● Given instruction:
Present every line in which the string "this" appears.

Start of Given data

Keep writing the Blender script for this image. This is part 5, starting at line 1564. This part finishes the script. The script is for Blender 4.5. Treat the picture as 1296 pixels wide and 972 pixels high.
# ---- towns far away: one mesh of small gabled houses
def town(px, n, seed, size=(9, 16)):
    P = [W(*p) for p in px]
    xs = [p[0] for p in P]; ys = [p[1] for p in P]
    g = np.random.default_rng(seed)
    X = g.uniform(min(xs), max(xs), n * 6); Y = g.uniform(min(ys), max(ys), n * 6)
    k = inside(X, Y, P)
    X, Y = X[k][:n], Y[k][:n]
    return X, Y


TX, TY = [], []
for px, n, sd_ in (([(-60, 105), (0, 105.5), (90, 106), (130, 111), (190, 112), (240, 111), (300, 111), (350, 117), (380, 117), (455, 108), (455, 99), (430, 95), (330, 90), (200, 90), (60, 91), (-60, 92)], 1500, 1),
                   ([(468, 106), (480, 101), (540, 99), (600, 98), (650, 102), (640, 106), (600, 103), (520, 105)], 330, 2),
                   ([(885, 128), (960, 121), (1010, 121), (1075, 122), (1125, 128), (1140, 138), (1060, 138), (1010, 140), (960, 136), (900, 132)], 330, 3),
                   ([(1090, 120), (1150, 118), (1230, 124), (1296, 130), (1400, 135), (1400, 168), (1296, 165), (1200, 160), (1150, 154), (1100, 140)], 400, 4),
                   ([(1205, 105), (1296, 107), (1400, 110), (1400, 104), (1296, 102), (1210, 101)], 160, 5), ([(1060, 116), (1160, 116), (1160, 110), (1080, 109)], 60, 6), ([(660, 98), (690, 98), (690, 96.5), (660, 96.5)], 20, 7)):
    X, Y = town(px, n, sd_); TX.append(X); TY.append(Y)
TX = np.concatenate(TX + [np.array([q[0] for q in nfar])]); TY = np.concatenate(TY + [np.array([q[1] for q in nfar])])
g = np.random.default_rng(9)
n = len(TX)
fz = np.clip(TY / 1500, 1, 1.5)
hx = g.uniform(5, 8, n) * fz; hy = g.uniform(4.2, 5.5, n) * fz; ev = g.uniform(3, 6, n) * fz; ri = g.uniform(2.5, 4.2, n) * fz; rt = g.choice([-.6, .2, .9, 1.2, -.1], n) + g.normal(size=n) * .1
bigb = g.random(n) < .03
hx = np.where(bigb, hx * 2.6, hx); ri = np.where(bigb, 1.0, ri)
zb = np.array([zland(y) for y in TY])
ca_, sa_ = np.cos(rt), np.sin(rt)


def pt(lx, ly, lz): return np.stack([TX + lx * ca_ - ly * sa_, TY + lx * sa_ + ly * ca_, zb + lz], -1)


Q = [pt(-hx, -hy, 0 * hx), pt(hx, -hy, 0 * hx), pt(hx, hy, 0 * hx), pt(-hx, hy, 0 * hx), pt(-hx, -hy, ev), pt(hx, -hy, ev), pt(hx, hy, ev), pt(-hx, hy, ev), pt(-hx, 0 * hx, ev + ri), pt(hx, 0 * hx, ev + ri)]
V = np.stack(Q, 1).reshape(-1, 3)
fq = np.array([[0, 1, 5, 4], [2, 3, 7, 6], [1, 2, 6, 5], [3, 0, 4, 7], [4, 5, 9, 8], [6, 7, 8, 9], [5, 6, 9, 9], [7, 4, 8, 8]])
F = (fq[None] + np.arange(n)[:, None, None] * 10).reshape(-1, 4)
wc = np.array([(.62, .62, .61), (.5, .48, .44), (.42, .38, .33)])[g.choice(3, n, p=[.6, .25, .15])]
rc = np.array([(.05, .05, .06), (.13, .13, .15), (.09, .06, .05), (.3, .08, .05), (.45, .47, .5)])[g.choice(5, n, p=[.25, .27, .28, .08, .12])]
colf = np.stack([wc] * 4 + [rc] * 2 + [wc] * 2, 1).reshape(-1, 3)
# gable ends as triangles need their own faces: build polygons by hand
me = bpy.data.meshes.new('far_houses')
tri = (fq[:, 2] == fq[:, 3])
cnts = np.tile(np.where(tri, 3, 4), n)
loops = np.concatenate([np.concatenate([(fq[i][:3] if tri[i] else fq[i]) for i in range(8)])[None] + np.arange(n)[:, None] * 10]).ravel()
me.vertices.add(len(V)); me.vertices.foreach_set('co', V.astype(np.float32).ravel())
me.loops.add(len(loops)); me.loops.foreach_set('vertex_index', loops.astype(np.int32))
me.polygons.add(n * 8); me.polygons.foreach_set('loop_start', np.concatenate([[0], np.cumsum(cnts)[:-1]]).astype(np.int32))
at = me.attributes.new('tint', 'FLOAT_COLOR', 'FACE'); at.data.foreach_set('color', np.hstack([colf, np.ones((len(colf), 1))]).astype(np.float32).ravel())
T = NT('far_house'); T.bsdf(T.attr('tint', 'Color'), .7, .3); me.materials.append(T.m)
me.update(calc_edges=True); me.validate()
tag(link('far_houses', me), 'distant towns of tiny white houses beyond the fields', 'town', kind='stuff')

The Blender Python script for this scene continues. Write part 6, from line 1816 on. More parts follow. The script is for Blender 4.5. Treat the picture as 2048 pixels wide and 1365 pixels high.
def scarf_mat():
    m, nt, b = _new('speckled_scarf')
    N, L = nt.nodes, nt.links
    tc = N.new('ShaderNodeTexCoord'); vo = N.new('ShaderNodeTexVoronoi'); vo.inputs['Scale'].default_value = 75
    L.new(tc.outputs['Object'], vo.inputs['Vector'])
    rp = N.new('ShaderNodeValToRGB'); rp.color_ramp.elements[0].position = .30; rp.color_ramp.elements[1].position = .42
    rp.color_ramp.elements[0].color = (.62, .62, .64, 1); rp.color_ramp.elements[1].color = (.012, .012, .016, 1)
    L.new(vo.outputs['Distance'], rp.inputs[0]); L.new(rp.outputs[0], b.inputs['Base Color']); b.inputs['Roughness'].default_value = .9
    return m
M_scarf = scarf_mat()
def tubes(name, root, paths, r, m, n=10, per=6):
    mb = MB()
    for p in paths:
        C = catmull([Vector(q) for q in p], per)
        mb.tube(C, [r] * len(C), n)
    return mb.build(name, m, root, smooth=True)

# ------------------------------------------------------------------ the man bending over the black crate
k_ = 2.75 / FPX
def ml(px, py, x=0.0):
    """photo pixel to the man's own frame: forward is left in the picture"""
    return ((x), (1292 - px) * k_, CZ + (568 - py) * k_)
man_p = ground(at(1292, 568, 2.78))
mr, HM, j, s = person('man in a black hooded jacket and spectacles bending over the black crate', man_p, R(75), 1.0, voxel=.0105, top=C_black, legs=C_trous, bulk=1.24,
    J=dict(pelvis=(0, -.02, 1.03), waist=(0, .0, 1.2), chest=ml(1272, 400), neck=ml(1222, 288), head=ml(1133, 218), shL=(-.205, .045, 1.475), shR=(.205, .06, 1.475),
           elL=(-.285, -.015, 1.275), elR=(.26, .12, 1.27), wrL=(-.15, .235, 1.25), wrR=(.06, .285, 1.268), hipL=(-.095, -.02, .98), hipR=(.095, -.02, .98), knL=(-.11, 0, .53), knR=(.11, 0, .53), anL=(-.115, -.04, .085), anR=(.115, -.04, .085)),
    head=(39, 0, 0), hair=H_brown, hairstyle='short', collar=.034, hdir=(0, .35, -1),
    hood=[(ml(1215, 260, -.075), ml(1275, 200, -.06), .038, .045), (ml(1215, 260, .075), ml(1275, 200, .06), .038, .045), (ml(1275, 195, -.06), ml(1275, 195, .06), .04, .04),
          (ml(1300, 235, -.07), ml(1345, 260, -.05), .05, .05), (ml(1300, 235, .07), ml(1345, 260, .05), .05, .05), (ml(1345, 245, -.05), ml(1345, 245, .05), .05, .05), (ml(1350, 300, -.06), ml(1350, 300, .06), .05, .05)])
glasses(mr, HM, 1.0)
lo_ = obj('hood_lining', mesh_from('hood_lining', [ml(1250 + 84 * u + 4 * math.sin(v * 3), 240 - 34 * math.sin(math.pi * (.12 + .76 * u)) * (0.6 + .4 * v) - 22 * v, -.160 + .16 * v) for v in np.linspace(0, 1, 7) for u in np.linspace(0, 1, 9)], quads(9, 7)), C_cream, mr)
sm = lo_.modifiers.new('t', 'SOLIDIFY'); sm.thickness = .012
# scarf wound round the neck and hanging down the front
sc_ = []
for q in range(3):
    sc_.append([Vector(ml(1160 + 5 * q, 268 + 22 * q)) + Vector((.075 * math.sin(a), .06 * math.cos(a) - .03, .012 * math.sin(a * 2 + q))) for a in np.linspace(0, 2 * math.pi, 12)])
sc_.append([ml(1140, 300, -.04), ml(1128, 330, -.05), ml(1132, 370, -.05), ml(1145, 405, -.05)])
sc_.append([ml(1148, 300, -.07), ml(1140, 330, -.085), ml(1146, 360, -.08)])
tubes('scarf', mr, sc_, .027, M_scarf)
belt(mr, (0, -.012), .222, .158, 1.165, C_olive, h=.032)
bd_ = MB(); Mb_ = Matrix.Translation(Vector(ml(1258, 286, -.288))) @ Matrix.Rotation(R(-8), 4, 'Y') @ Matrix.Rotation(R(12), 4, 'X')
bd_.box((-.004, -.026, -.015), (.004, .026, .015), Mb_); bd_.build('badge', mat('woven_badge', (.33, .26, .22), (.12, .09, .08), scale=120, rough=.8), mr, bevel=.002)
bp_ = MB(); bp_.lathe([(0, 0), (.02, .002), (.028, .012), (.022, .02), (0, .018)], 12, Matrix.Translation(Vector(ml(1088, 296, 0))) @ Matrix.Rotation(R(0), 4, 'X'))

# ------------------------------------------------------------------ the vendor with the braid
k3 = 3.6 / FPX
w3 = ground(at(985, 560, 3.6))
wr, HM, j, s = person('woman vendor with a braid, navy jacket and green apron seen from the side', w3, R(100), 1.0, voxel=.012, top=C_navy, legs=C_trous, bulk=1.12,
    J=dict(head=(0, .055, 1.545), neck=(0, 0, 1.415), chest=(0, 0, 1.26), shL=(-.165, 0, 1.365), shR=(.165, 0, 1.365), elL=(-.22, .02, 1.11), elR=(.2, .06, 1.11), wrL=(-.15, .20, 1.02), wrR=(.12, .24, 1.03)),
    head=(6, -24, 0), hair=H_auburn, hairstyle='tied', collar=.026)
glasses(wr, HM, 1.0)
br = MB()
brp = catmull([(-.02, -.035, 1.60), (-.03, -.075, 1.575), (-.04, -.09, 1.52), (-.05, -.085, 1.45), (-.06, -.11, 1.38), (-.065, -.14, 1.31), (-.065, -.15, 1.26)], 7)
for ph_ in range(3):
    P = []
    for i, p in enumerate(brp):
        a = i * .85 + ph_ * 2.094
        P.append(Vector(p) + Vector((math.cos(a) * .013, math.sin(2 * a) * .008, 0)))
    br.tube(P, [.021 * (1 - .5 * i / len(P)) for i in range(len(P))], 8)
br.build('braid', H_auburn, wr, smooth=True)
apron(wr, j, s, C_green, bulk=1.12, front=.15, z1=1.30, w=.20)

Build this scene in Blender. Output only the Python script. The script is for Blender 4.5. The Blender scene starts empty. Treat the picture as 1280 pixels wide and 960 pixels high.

End of Given data

● Problem solution:
Keep writing the Blender script for this image. This is part 5, starting at line 1564. This part finishes the script. The script is for Blender 4.5. Treat the picture as 1296 pixels wide and 972 pixels high.
The Blender Python script for this scene continues. Write part 6, from line 1816 on. More parts follow. The script is for Blender 4.5. Treat the picture as 2048 pixels wide and 1365 pixels high.
Build this scene in Blender. Output only the Python script. The script is for Blender 4.5. The Blender scene starts empty. Treat the picture as 1280 pixels wide and 960 pixels high.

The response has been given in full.